8. The method according to one or more of the preceding claims, characterized in that the carbonate material is in the form of a powder having an average particle size of less than 150 μm and the carbonaceous material obtained by pyrolysis is in the form of a powder and has an average particle size of 70 μm to 200 μm.

9. The method according to one or more of the preceding claims, characterized in that said composite material is in the form of a powder or granules having an average particle size of 160 μm to 3 mm.

10. The method according to one or more of the preceding claims, characterized in that it comprises at least one stage of recovery of carbon dioxide produced by said heating stage.

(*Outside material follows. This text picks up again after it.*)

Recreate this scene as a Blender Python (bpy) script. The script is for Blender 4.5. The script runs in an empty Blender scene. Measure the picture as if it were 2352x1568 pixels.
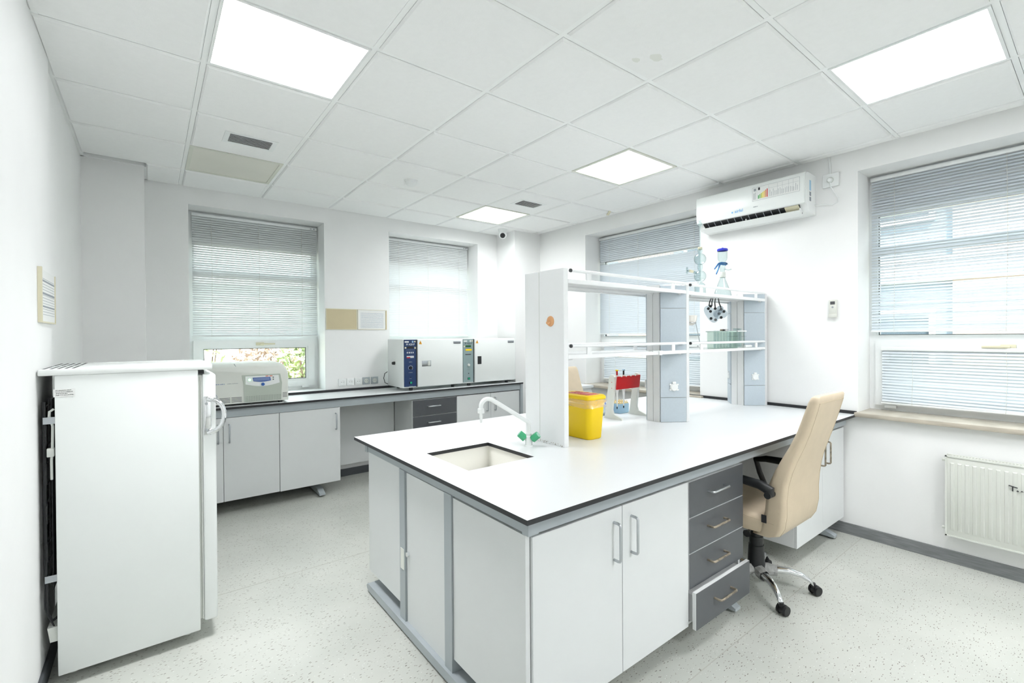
import bpy, bmesh, math, random
from mathutils import Matrix, Vector
random.seed(7)
S = bpy.context.scene
C = S.collection
# ------------------------------------------------------------------ camera
H = 1.439
F_PX, CX, CY, IW, IH = 1075.6, 1206.08, 778.5, 2352.0, 1568.0
cam_d = bpy.data.cameras.new('camera'); cam = bpy.data.objects.new('camera', cam_d); C.objects.link(cam)
cam_d.sensor_fit = 'HORIZONTAL'; cam_d.sensor_width = 36.0; cam_d.lens = 36.0 * F_PX / IW
cam_d.shift_x = -(CX - IW / 2) / IW; cam_d.shift_y = (CY - IH / 2) / IW
cam_d.clip_start = 0.05; cam_d.clip_end = 200
yaw, pitch, roll = .6752, -.0068, -.0062
fw = Vector((math.sin(yaw) * math.cos(pitch), math.cos(yaw) * math.cos(pitch), math.sin(pitch)))
r0 = Vector((math.cos(yaw), -math.sin(yaw), 0)); u0 = r0.cross(fw)
ri = math.cos(roll) * r0 + math.sin(roll) * u0; up = -math.sin(roll) * r0 + math.cos(roll) * u0
cam.matrix_world = Matrix(((ri.x, up.x, -fw.x, 0), (ri.y, up.y, -fw.y, 0), (ri.z, up.z, -fw.z, H), (0, 0, 0, 1)))
S.camera = cam
# ------------------------------------------------------------------ world, sun, exposure
S.view_settings.view_transform = 'Standard'; S.view_settings.look = 'None'
S.view_settings.gamma = 1.0; S.view_settings.use_curve_mapping = False
S.view_settings.exposure = 2.6
LIGHT = 7.0
w = bpy.data.worlds.new('sky'); S.world = w; w.use_nodes = True
bg = w.node_tree.nodes['Background']; bg.inputs[0].default_value = (0.90, 0.95, 1.0, 1); bg.inputs[1].default_value = 1.0
sd = bpy.data.lights.new('sun', 'SUN'); sd.energy = 2.1; sd.angle = .01; sd.color = (1, .95, .88)
sun = bpy.data.objects.new('sun', sd); C.objects.link(sun); sun.location = (-6, -6, 9)
sun.rotation_euler = Vector((.55, .62, -.75)).to_track_quat('-Z', 'Y').to_euler()

# ------------------------------------------------------------------ materials
def lin(h):
    c = [int(h[i:i + 2], 16) / 255 for i in (0, 2, 4)]
    return tuple(((x + .055) / 1.055) ** 2.4 if x > .04045 else x / 12.92 for x in c) + (1,)
def mat(name, col, rough=.5, metal=0, spec=.5, noise=0, nscale=20, bump=0, bscale=80, emit=0, coat=0, stretch=None):
    m = bpy.data.materials.new(name); m.use_nodes = True; nt = m.node_tree; N = nt.nodes; L = nt.links
    b = N['Principled BSDF']; c = lin(col)
    b.inputs['Base Color'].default_value = c; b.inputs['Roughness'].default_value = rough
    b.inputs['Metallic'].default_value = metal; b.inputs['Specular IOR Level'].default_value = spec
    b.inputs['Coat Weight'].default_value = coat
    if emit:
        b.inputs['Emission Color'].default_value = c; b.inputs['Emission Strength'].default_value = emit
    if noise or bump:
        tc = N.new('ShaderNodeTexCoord'); mp = N.new('ShaderNodeMapping'); L.new(tc.outputs['Object'], mp.inputs[0])
        if stretch: mp.inputs['Scale'].default_value = stretch
    if noise:
        n = N.new('ShaderNodeTexNoise'); n.inputs['Scale'].default_value = nscale; n.inputs['Detail'].default_value = 5
        L.new(mp.outputs[0], n.inputs['Vector'])
        r = N.new('ShaderNodeValToRGB'); r.color_ramp.elements[0].position = .3; r.color_ramp.elements[1].position = .7
        d = tuple(x * (1 - noise) for x in c[:3]) + (1,)
        r.color_ramp.elements[0].color = d; r.color_ramp.elements[1].color = c
        L.new(n.outputs[0], r.inputs[0]); L.new(r.outputs[0], b.inputs['Base Color'])
    if bump:
        n = N.new('ShaderNodeTexNoise'); n.inputs['Scale'].default_value = bscale; n.inputs['Detail'].default_value = 3
        L.new(mp.outputs[0], n.inputs['Vector'])
        bp = N.new('ShaderNodeBump'); bp.inputs['Strength'].default_value = bump; bp.inputs['Distance'].default_value = .002
        L.new(n.outputs[0], bp.inputs['Height']); L.new(bp.outputs[0], b.inputs['Normal'])
    return m
def clear(name, tint, refl=.08, rough=.02, edge=.5, gloss=None):
    m = bpy.data.materials.new(name); m.use_nodes = True; nt = m.node_tree; N = nt.nodes; L = nt.links
    N.remove(N['Principled BSDF']); o = N['Material Output']
    t = N.new('ShaderNodeBsdfTransparent'); t.inputs[0].default_value = lin(tint)
    g = N.new('ShaderNodeBsdfGlossy'); g.inputs['Roughness'].default_value = rough; g.inputs[0].default_value = lin(gloss or tint)
    lw = N.new('ShaderNodeLayerWeight'); lw.inputs[0].default_value = edge
    mr = N.new('ShaderNodeMapRange'); mr.inputs['To Min'].default_value = refl; mr.inputs['To Max'].default_value = .75
    pw = N.new('ShaderNodeMath'); pw.operation = 'POWER'; pw.inputs[1].default_value = 2.5
    L.new(lw.outputs['Facing'], pw.inputs[0]); L.new(pw.outputs[0], mr.inputs[0])
    mx = N.new('ShaderNodeMixShader'); L.new(mr.outputs[0], mx.inputs[0]); L.new(t.outputs[0], mx.inputs[1]); L.new(g.outputs[0], mx.inputs[2])
    L.new(mx.outputs[0], o.inputs[0]); return m
M = {}
M['wall'] = mat('wall_paint', 'f2f3f2', .75, noise=.03, nscale=3, bump=.15, bscale=60)
M['ceil'] = mat('ceiling_tile', 'f6f7f6', .9, noise=.02, nscale=40, bump=.2, bscale=180)
M['grid'] = mat('ceiling_grid', 'f7f9f8', .5)
M['ltile'] = mat('lamp_diffuser', 'fdfdff', .4, emit=1.6)
M['ltile_fill'] = mat('added_fill_diffuser', 'fbfcff', .4, emit=LIGHT * 1.0)  # for unseen ceiling panels added behind the camera to brighten the room frontally
M['ltile2'] = mat('lamp_diffuser_tubes', 'fafffd', .4, emit=.75)
M['lampframe'] = mat('cream_lamp_frame', 'dadcd0', .5)
M['ldead'] = mat('lamp_diffuser_off', 'e2e1d6', .35, noise=.04, nscale=4)
M['dark'] = mat('dark_recess', '1c1e20', .6)
M['black'] = mat('black_plastic', '1b1d1f', .4, noise=.1)
M['blackm'] = mat('black_rubber', '232527', .75)
M['lam'] = mat('grey_laminate', 'e2e5e5', .4, noise=.015, nscale=8)
M['lamside'] = mat('white_laminate_edge', 'eceeee', .45, noise=.01)
M['frame'] = mat('grey_painted_steel', 'adb5b9', .4, noise=.03, nscale=12)
M['drawer'] = mat('anthracite_laminate', '575a5e', .38, noise=.06, nscale=30)
M['top'] = mat('white_worktop', 'e6e9ea', .32, noise=.01, nscale=5)
M['core'] = mat('black_worktop_edge', '26282b', .5, noise=.15, nscale=60)
M['white'] = mat('white_plastic', 'eef1f0', .35, noise=.01)
M['pvc'] = mat('white_window_profile', 'eff2f2', .3, noise=.015)
M['cream'] = mat('cream_plastic', 'ddd8bd', .4, noise=.04)
M['alu'] = mat('brushed_aluminium', 'c3c7ca', .35, .9, noise=.06, nscale=60)
M['aluw'] = mat('pale_aluminium_profile', 'e3e5e5', .38, .15, noise=.01)
M['rust'] = mat('rusted_handle', 'b5aa98', .5, .7, noise=.6, nscale=55)
M['chrome'] = mat('chrome', 'e6e8ea', .07, 1)
M['steel'] = mat('steel', 'b4b9bd', .3, .9)
M['panel'] = mat('blue_grey_panel', 'bfcbd3', .45, noise=.04, nscale=90)
M['white_rail'] = mat('white_lacquer', 'f2f4f4', .3, noise=.01)
M['slat'] = mat('blind_slat', 'e0e4e5', .45, noise=.01)
M['slat_cool_lit'] = mat('blind_slat_cool_light', 'd9e1e7', .45, noise=.01)  # same slats, cool window light and shade put into the colour
M['cordm'] = mat('blind_cord', 'd5d4cc', .8)
M['glass'] = clear('window_glass', 'f4faf8', .04, .01, .3)
M['labglass'] = clear('lab_glass', 'eef5f5', .10, .03, .45, 'a9b6b9')
M['greenglass'] = clear('greenish_glass', 'f9fdfb', .07, .05, .45, 'b5cbc2')
M['clearplas'] = clear('clear_plastic', 'e2e8ec', .18, .15, .5)
M['bag'] = clear('bag_film', 'fff8ee', .22, .4, .5)
M['wrap'] = mat('plastic_wrap', 'b7b8b6', .45, noise=.25, nscale=90, bump=1, bscale=120)
M['fridge'] = mat('fridge_enamel', 'edf1ef', .3, noise=.01, nscale=2)
M['gasket'] = mat('grey_gasket', '4a4c4e', .7)
M['wgasket'] = mat('white_gasket', 'd4d8d2', .6)
M['leather'] = mat('beige_leatherette', 'd9c8ae', .5, noise=.05, nscale=18, bump=.25, bscale=240)
M['seam'] = mat('leather_seam', 'cbba9f', .7)
M['yellow'] = mat('yellow_plastic', 'ffda00', .45, noise=.03, nscale=6)
M['red'] = mat('red_plastic', 'cf1119', .35, noise=.04)
M['redlid'] = mat('pale_red_label', 'e2897c', .5, noise=.1)
M['ink'] = mat('black_ink', '2c2c30', .8)
M['inkg'] = mat('grey_print', '9aa0a6', .8)
M['inkb'] = mat('blue_print', '6f86b0', .8)
M['paper'] = mat('paper', 'eceeec', .8, noise=.01)
M['tan'] = mat('tan_backing', 'cfc3a1', .8, noise=.05, nscale=8)
M['green'] = mat('green_knob', '3fb07c', .3, noise=.05, coat=.3)
M['greenp'] = mat('pale_green_cap', 'a8dcc6', .25)
M['dgreen'] = mat('dark_green_plastic', '0f5a26', .5)
M['blue'] = mat('blue_plastic', '2b62b4', .35, noise=.03)
M['bluecap'] = mat('ultramarine_cap', '2a34c4', .35, noise=.05)
M['clamp'] = mat('blue_painted_metal', '2c6a9f', .35, .3, noise=.06)
M['navy'] = mat('navy_panel', '1f3a66', .45, noise=.03)
M['teal'] = mat('grey_green_panel', '8fa3a3', .45, noise=.03)
M['beige'] = mat('centrifuge_shell', 'e6e9e2', .45, noise=.015, nscale=6)
M['beige2'] = mat('centrifuge_panel', 'bcc5ba', .5, noise=.02)
M['lcd'] = mat('display_screen', '7f94c2', .25)
M['lcdb'] = mat('display_bezel', '4463a8', .3)
M['led'] = mat('green_light', '7dff9e', .4, emit=1.2)
M['gsw'] = mat('green_switch', '1fa97c', .3)
M['lblue'] = mat('light_blue_box', 'a9cfe6', .35)
M['boxb'] = mat('blue_frosted_box', '9fb2d8', .3)
M['ybox'] = mat('cream_tips', 'ecd9a6', .5)
M['orange'] = mat('orange_hook', 'eab07c', .35, noise=.06)
M['warn'] = mat('warning_yellow', 'e8a51c', .5)
M['marble'] = mat('beige_marble_sill', 'c9c1b2', .25, noise=.28, nscale=7, stretch=(1, 1, 6))
M['rad'] = mat('radiator_enamel', 'dcdfd8', .35, noise=.05, nscale=5)
M['base'] = mat('grey_wood_skirting', '8a8d8f', .55, noise=.35, nscale=9, stretch=(1, 1, 14))
M['based'] = mat('dark_skirting', '4b4f53', .6, noise=.1)
M['pale'] = mat('pale_stain', 'e8eae4', .9)
M['porc'] = mat('porcelain', 'eeebe4', .25)
M['leaf'] = mat('leaf_green', 'a3b27c', .7, noise=.35, nscale=3)
M['leaf2'] = mat('leaf_dry', 'bda594', .8, noise=.35, nscale=3)
M['bark'] = mat('bark', '6a5a4c', .9, noise=.3)
M['gravel'] = mat('dry_ground', 'd8cdb8', .95, noise=.25, nscale=3)
M['render'] = mat('facade_grey', '7f8b98', .9, noise=.08, nscale=6)
M['renderb'] = mat('facade_beige', 'ac9c92', .9, noise=.08, nscale=6)
M['renderw'] = mat('facade_white', 'e4e4e2', .9, noise=.04)
M['glassd'] = mat('facade_glass', '4a5560', .1)
bars = ['3fa655', '7bc36a', 'c8cf3c', 'f0e04a', 'eec23a', 'd98a4a', 'cf4a45']
for i, h in enumerate(bars): M['bar%d' % i] = mat('energy_bar_%d' % i, h, .6)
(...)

11. The method according to one or more of the preceding claims, characterized in that it comprises at least one stage of delivering said carbon dioxide into wastewater.

12. Composite material for wastewater treatment obtained by the method according to any one of claims 1 to 11, characterized in that the composite material comprises a mixture of the carbonate material and the carbonaceous material, the carbonate material being present in a concentration of 40 to 80% by weight and the carbonaceous material being present in a concentration of 20 to 60% by weight.

13. Use of a composite material according to claim 12 for recovery of nutrients and/or pollutants from wastewater, wastewater treatment or remediation of contaminated sites.

14. A method for recovering nutrients and/or contaminants from wastewater, characterized in that the method comprises a stage of contacting the wastewater with the composite material according to claim 12.

15. A method for recovering nutrients and/or contaminants according to claim 14, characterized in that it comprises a stage of adsorbing the nutrients and/or contaminants onto the composite material, the nutrients comprising phosphorus, nitrogen, organic carbon, humus and fulvic acid compounds.

16. Method for recovering nutrients and/or pollutants according to claims 14 to 15, characterized in that it comprises a stage of lowering the pH of the wastewater by introducing carbon dioxide obtained by the method for manufacturing the composite according to one or more of claims 1 to 12.

17. A fertilizer or soil conditioner formulation comprising the composite material of claim 12.